The result might prompt thoughts of Fritz Lang’s “Metropolis” or Lewis Carroll’s "Through the Looking-Glass." "Kurios" features the largest cast in Cirque’s history (46 members), the lowest stage — Laprise says “It brings the artists in closer proximity to the audience” — and is a fanciful dive into the subculture of steampunk. The acrobatics will play out on a retro-futurist setting, part mid 19th century to the early 20th century, and part dreamscape/fantasy land.

“We had already been playing with a lot of inventions and contraptions,” Laprise says, “but we had not put the word on it and the set designer [Stephane Roy] said ‘You know what, we’re doing steampunk and we should do it more.’ I said, ‘You’re so right, let’s do it.’”

Cirque du Soleil's "Kurios" is heavily influenced by steampunk. (Courtesy Martin Girard/Cirque du Soleil)
Cirque du Soleil's "Kurios" is heavily influenced by steampunk. (Courtesy Martin Girard/Cirque du Soleil)

To that end, the space will have two structures called “cabinets,” one exploring the top of sound and the other electricity.
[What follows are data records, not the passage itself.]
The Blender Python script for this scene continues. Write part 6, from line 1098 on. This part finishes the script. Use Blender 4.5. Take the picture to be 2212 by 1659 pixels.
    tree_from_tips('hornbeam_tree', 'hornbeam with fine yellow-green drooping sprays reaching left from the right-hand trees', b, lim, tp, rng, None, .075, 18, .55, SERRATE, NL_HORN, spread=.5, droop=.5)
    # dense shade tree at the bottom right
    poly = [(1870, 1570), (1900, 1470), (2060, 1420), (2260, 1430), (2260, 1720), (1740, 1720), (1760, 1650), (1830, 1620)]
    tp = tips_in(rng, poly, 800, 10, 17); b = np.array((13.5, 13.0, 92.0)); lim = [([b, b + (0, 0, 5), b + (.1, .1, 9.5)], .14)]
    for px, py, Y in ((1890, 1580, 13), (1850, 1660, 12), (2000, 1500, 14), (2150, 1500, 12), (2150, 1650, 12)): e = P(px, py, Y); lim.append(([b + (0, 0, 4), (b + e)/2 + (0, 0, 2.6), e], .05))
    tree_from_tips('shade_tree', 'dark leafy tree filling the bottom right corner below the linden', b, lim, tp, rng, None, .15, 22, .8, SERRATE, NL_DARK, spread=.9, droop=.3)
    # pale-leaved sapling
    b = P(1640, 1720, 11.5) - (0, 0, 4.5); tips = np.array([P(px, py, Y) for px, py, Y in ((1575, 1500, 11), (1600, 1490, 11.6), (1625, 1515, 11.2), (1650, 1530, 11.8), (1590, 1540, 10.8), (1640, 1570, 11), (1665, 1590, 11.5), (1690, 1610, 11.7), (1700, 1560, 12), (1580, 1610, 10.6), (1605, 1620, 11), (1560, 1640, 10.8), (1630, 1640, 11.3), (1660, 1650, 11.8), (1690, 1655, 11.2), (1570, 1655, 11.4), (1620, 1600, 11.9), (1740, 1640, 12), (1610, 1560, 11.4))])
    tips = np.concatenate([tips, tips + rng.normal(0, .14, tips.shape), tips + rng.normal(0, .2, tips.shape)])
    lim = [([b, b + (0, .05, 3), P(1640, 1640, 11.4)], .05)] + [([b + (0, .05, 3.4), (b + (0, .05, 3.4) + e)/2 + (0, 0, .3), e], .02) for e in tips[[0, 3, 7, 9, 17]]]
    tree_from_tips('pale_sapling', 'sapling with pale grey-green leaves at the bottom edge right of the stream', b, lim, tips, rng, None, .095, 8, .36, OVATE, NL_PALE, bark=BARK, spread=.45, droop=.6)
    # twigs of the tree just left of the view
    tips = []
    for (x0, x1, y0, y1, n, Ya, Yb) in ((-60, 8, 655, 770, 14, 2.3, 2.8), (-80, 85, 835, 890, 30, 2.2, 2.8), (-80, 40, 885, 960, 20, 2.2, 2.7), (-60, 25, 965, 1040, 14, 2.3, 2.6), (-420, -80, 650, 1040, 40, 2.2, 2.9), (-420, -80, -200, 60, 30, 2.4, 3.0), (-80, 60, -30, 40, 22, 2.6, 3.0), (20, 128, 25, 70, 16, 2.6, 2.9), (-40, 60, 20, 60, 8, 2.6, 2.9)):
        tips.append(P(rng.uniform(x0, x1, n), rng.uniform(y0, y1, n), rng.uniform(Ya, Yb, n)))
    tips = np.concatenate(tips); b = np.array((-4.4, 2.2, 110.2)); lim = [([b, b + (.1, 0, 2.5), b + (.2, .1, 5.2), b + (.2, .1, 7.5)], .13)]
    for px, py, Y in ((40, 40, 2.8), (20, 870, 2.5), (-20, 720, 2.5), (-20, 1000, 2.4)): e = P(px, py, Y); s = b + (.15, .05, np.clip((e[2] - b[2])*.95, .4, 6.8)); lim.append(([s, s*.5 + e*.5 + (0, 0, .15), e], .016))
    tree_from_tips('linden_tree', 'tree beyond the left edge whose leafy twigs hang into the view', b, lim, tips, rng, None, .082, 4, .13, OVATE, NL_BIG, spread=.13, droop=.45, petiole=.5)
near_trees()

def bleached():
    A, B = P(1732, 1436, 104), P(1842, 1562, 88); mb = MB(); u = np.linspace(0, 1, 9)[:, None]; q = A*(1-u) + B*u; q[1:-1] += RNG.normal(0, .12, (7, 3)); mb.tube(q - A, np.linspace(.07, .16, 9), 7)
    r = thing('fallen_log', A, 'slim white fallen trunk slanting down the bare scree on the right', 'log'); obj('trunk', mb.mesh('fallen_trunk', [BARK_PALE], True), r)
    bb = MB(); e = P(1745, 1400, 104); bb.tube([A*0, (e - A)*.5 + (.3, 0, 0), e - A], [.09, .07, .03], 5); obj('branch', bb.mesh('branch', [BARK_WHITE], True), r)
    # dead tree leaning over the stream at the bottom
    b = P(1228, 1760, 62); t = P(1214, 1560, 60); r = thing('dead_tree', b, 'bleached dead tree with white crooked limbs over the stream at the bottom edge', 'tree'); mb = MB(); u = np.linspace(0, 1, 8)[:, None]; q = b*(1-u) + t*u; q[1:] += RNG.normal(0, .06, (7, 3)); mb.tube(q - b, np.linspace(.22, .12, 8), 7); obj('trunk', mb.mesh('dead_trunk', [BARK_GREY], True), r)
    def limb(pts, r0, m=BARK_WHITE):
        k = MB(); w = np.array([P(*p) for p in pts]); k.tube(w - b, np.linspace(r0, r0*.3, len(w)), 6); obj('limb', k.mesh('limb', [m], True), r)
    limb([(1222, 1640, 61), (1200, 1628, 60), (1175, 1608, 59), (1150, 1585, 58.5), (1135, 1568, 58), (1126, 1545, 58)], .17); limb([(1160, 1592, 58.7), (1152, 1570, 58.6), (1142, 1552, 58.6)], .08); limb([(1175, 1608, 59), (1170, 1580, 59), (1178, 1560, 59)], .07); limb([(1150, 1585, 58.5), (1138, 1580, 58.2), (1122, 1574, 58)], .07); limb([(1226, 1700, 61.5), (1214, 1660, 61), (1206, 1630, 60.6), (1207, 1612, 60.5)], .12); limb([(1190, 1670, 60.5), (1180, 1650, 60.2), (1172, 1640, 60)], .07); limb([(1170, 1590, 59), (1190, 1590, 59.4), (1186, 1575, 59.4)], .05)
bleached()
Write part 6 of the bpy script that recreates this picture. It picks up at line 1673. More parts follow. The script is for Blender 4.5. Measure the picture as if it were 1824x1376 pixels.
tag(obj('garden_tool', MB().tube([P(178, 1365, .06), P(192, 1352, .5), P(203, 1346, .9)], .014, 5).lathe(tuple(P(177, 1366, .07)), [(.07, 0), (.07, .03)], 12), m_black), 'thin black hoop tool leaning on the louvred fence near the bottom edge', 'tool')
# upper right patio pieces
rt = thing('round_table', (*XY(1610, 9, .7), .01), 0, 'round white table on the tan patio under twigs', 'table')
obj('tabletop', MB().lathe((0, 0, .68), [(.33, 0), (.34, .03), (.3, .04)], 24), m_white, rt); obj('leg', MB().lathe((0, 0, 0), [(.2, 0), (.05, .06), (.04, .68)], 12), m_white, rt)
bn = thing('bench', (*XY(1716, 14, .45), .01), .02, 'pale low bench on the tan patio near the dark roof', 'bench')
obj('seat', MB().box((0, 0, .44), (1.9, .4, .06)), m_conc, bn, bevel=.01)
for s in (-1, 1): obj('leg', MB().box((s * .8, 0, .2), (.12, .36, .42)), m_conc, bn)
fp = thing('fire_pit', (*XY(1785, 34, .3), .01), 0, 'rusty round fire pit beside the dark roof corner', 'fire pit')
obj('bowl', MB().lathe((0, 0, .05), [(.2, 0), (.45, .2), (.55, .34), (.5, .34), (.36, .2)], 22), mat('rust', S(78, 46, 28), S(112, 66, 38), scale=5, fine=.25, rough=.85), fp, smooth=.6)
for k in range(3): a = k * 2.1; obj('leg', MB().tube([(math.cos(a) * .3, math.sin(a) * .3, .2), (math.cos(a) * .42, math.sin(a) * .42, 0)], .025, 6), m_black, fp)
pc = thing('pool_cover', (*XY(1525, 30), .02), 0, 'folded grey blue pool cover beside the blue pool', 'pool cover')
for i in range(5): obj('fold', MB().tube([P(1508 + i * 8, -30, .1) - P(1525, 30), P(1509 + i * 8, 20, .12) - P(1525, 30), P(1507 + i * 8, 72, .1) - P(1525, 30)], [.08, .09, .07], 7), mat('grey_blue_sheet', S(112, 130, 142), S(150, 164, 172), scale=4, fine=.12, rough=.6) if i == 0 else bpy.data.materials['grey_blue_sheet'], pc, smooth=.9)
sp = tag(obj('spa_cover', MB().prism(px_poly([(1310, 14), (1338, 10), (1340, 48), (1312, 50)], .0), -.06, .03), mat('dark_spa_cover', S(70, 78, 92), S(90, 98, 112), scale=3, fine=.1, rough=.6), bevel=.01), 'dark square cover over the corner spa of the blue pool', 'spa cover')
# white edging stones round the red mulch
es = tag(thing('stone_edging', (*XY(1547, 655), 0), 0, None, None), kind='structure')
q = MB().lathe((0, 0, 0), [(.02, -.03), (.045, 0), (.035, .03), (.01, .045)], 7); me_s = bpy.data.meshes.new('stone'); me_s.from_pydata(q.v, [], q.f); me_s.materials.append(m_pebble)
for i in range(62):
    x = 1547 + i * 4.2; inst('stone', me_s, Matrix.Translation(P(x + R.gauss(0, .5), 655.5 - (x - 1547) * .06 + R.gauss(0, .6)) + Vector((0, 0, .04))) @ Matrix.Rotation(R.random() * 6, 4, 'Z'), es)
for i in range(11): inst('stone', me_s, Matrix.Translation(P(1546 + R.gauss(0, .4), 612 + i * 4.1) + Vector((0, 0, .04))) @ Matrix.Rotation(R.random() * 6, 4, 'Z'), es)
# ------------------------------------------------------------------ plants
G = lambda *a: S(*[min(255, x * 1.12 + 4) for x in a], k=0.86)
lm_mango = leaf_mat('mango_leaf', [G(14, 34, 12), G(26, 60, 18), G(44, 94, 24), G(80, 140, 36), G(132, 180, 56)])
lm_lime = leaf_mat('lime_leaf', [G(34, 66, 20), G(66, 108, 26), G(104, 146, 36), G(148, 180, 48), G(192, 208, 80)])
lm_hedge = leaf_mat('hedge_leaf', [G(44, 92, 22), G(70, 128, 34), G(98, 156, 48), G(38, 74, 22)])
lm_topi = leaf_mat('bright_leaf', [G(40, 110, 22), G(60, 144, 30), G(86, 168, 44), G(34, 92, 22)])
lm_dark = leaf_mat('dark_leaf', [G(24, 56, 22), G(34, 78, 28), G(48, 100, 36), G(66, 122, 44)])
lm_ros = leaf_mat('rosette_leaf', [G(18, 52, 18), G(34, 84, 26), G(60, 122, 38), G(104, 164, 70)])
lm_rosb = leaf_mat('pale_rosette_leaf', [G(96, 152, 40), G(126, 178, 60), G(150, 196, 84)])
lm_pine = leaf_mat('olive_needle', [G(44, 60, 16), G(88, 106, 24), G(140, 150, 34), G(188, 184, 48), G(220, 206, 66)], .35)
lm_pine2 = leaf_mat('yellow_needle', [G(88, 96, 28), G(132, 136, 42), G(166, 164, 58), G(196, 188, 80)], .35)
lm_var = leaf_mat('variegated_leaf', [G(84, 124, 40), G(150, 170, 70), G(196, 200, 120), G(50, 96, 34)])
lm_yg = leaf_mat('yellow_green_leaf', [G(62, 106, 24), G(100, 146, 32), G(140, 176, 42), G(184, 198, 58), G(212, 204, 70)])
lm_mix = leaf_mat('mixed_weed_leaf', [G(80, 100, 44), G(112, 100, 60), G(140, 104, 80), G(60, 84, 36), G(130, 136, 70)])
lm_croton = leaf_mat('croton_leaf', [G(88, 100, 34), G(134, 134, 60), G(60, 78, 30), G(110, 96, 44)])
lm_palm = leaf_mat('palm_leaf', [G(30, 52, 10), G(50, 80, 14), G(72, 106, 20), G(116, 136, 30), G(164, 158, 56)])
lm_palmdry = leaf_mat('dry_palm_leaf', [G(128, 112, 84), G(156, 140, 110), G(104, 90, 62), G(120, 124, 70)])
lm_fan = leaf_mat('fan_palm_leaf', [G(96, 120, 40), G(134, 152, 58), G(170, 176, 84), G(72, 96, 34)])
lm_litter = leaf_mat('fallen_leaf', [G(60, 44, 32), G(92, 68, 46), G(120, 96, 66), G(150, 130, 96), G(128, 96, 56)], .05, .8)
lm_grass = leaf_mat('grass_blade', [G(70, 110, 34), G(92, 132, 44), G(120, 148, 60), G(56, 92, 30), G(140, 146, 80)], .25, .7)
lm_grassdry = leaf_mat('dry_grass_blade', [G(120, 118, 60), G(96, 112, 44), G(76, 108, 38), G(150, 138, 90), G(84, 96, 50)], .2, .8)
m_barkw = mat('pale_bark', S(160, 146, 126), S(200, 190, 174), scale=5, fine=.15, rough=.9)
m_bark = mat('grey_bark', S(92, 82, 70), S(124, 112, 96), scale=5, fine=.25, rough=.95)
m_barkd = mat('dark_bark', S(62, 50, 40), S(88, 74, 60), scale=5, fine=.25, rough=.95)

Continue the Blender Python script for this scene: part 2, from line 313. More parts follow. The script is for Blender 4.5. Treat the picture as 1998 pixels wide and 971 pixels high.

It’s the age of industrialization, albeit one skewed a la Cirque. Expect to see a wonderland of props, some quite over-sized, others under-sized and many hybridized: A giant chair, a 750-pound mechanical hand, a massive model railway with an ancient locomotive, a dinner party on the stage with a descending mirror-image dinner party dropping from the ceiling.

“I wanted to have big set elements more than any other touring shows,” Laprise says and, indeed, there are 426 of them. “‘Kurios’ is a world where everything is possible and we play with perceptions a lot. And with the use of language, I didn’t want to go with the gibberish language [often prevalent in Cirque shows], so that’s why sometimes you hear a bit of Russian, a bit of French, a bit of English and it’s important for me to do that.”

Steampunk is about invention and reinvention -- taking things that we know but combining them in a different way.

Michel Laprise

“Steampunk is about invention and reinvention — taking things that we know but combining them in a different way, and it has this humor attached to it,” Laprise continues. “You will see in the set, some props that are a combination of recycled things. They’re beautiful and the different components came with their own story. When they get together, they create a new story, and to me it’s a metaphor for the Cirque du Soleil show — people coming from their own backgrounds and existences, and then when they get together to make a show, they create something that’s more than the addition of what they are. It’s a very stimulating style.”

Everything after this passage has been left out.